Emploi : entre le très flou et le très concret
Pour le flou : c’est l’agence de développement économique des territoires dont on saisit encore mal la fonction et la place dans un paysage en plein bouleversement institutionnel. Pour le concret, c’est la mise en place d’une vaste plateforme publique de parrainage individuel (coup de pouce sans doute plus efficace et opérationnel que le poussif contrat de génération) ; ou encore le contrat « starter » visant à développement les emplois aidés dans le secteur marchand, malgré toutes les réservées habituellement émises en ce domaine.
Numérique : et si on l’avait enfin pris les choses par le bon bout ?

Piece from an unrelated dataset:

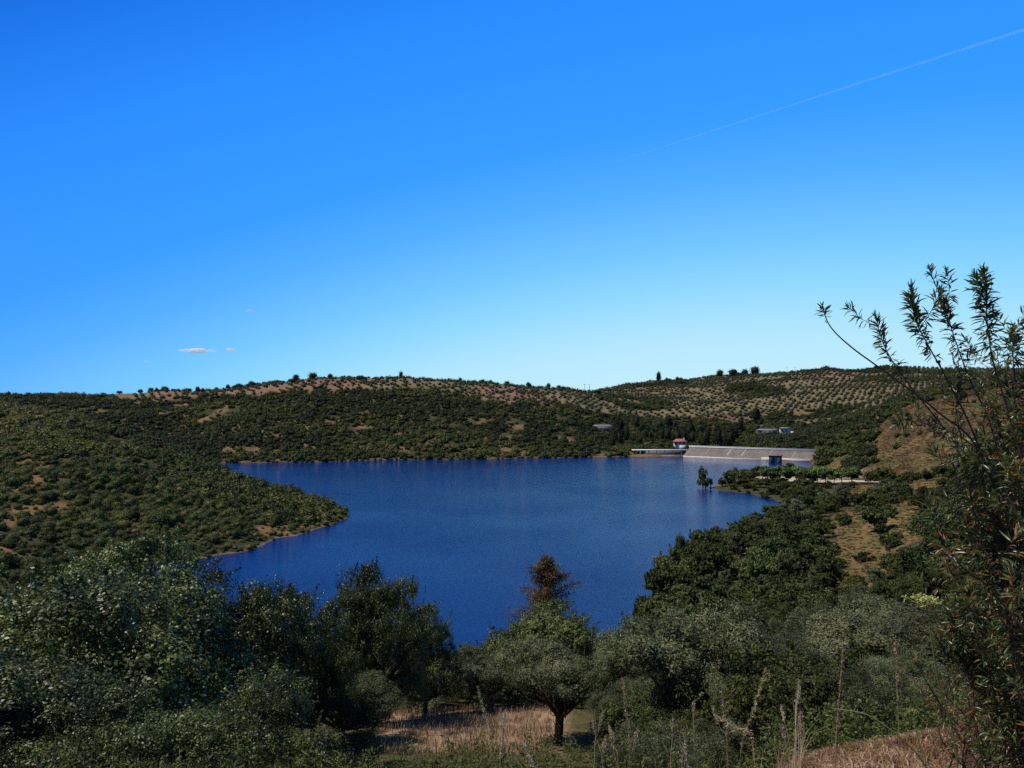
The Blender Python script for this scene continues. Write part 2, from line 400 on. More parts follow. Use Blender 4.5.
def height(x, y):
    x = np.asarray(x, float); y = np.asarray(y, float)
    D, px, w = depth_px(x, y)
    fd = np.clip((np.log(np.maximum(D, .31)) - LD[0]) / (LD[1] - LD[0]), 0, len(LD) - 1.001)
    i = fd.astype(int); fd = fd - i
    fp = np.interp(px, PX, np.arange(len(PX)))
    j = np.minimum(fp.astype(int), len(PX) - 2); fp = fp - j
    z = (TAB[j, i] * (1 - fd) + TAB[j, i + 1] * fd) * (1 - fp) + (TAB[j + 1, i] * (1 - fd) + TAB[j + 1, i + 1] * fd) * fp
    r = np.hypot(x, y)
    plateau = 48.4 + np.minimum(r, 400) * .05
    z = z * (1 - w) + plateau * w
    amp = np.minimum(D * .011, 9.5) * sstep(.2, 12, z + 2)
    z = z + amp * (fbm(x / 55, y / 55, 3, 4) - .5) * 1.3 + np.minimum(D * .012, .6) * (fbm(x / 4.0, y / 4.0, 8, 3) - .5) * sstep(1, 4, D)
    z = z + (fbm(x / 14, y / 14, 12, 2) - .5) * .9 * sstep(-1.5, .6, z) * sstep(60, 200, D) * (1 - sstep(2, 5, z))
    return z

# polar sheet, finer in front
th = np.concatenate([np.linspace(-180, -48, 50, endpoint=False), np.linspace(-48, 48, 560, endpoint=False), np.linspace(48, 180, 50, endpoint=False)])
rr = np.concatenate([np.array([0.35]), np.exp(np.linspace(math.log(.7), math.log(150), 210, endpoint=False)), np.linspace(150, 520, 170, endpoint=False), np.exp(np.linspace(math.log(520), math.log(2200), 190, endpoint=False)), np.exp(np.linspace(math.log(2200), math.log(14000), 20))])
TH, RR = np.meshgrid(np.radians(th), rr, indexing='ij')
GX, GY = (RR * np.sin(TH)).ravel(), (RR * np.cos(TH)).ravel()
GZ = height(GX, GY)
nt_, nr_ = len(th), len(rr)
ii, jj = np.meshgrid(np.arange(nt_), np.arange(nr_ - 1), indexing='ij')
ii, jj = ii.ravel(), jj.ravel(); i2 = (ii + 1) % nt_
gq = np.stack([ii * nr_ + jj, ii * nr_ + jj + 1, i2 * nr_ + jj + 1, i2 * nr_ + jj], 1)
ctr = len(GX)
gt = np.stack([np.full(nt_, ctr), np.arange(nt_) * nr_, ((np.arange(nt_) + 1) % nt_) * nr_], 1)
GV = np.vstack([np.stack([GX, GY, GZ], 1), [[0, 0, 48.4]]])

# ---- land cover (what grows or lies there), as colour
def masks(x, y, z):
    D, px, w = depth_px(x, y)
    py = HZ + (EYE - z) / np.maximum(D, .1) * F
    n1 = fbm(x / 60, y / 60, 21, 3); n2 = fbm(x / 18, y / 18, 31, 3)
    lim = np.interp(px, [-100, 150, 250, 300, 430, 470, 540, 600, 640, 700, 850, 1024], [392, 400, 396, 391, 391, 397, 405, 412, 418, 420, 424, 415])
    grove = sstep(880, 960, D) * sstep(lim + 3, lim - 4, py + (n1 - .5) * 10) * (px > -150)
    scr = sstep(.60, .66, fbm(x / 90, y / 60, 77, 3)) * sstep(560, 620, px)      # dark wood left inside the groves
    gold = sstep(790, 850, px) * sstep(140, 175, D) * (1 - sstep(640, 700, D)) * sstep(.40, .52, n2 * .6 + n1 * .4)
    gold = np.maximum(gold, sstep(822, 842, px) * (1 - sstep(950, 985, px)) * sstep(165, 200, D) * (1 - sstep(330, 350, D)) * sstep(.45, .50, n2))
    gold2 = sstep(868, 890, px) * sstep(470, 520, D) * (1 - sstep(660, 700, D))
    return D, px, py, grove * (1 - scr), np.maximum(gold, gold2), n1, n2

D_, P_, PY_, grove_, gold_, n1_, n2_ = masks(GX, GY, GZ)
def mixc(a, b, t): return a * (1 - t[:, None]) + np.array(b)[None, :] * t[:, None]
col = np.tile(np.array([[.042, .040, .017]]), (len(GX), 1))
col = mixc(col, (.20, .112, .052), sstep(.59, .68, n2_) * .8)
col = mixc(col, (.14, .098, .054), sstep(560, 640, D_) * sstep(.44, .60, n2_) * .6)
col = mixc(col, (.155, .122, .066), grove_)
col = mixc(col, (.19, .112, .07), grove_ * sstep(.5, .62, fbm(GX / 140, GY / 140, 55, 2)))
col = mixc(col, (.15, .098, .036), gold_ * .9)
col = mixc(col, (.075, .048, .028), sstep(868, 890, P_) * sstep(480, 530, D_) * (1 - sstep(660, 700, D_)))
col = mixc(col, (.14, .105, .07), sstep(-.6, -.1, GZ) * (1 - sstep(.2, .45, GZ)) * .7)
col = mixc(col, (.045, .046, .018), sstep(690, 705, P_) * (1 - sstep(800, 820, P_)) * sstep(425, 435, D_) * (1 - sstep(500, 510, D_)) * sstep(-.3, .0, GZ))
col = mixc(col, (.075, .080, .026), gold_ * sstep(.5, .62, fbm(GX / 9, GY / 9, 404, 3)) * .8)
col = mixc(col, (.17, .105, .042), gold_ * sstep(.56, .66, fbm(GX / 5, GY / 5, 405, 3)) * .7)
spit = sstep(748, 770, P_) * (1 - sstep(850, 870, P_)) * sstep(512, 522, D_) * (1 - sstep(585, 600, D_)) * sstep(.5, 1.0, GZ)
col = mixc(col, (.42, .33, .23), spit)
col = mixc(col, (.075, .066, .028), (1 - sstep(55, 70, D_)) * .8)
col = mixc(col, (.33, .21, .125), sstep(30, 32, D_) * (1 - sstep(42, 46, D_)) * sstep(366, 386, P_) * (1 - sstep(552, 580, P_)))
col = mixc(col, (.22, .10, .05), (1 - sstep(10, 13, D_)) * sstep(700, 760, P_))
col = np.vstack([col, [[.2, .12, .07]]])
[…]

Au-delà du Grand plan numérique et autres mesures macro à forte teneur incantatoire, c’est peut-être la vraie bonne méthode qui est ici à l’œuvre : une grande école du numérique qui vérifie, labellise et organise le paysage de la formation ; des formations accélérées, intensives, orientées vers l’activité réelle et accessibles sans conditions de diplôme ; un développement corrélé à celui des pratiques de terrain, stimulées par ailleurs par des appels à projet au service du mieux vivre ensemble dans la ville (dispositif « fix it » des quartiers), une offre de citoyenneté fortement attractive pour les jeunes (« les hackathons » associatifs).
Alors, redisons-le au risque de nous attirer les foudres des critiques habituels : ce programme ne sonne pas le grand soir de la Justice sociale. Mais il a pour lui le mérite de la cohérence, en direction d’une égalité et d’une citoyenneté plus effectives. Assises sur des mesures politiques attendues, et d’autres moins. Bonne nouvelle, car de notre point de vue, l’heure n’est pas seulement au volontarisme, mais aussi à l’imagination et à l’innovation sociale.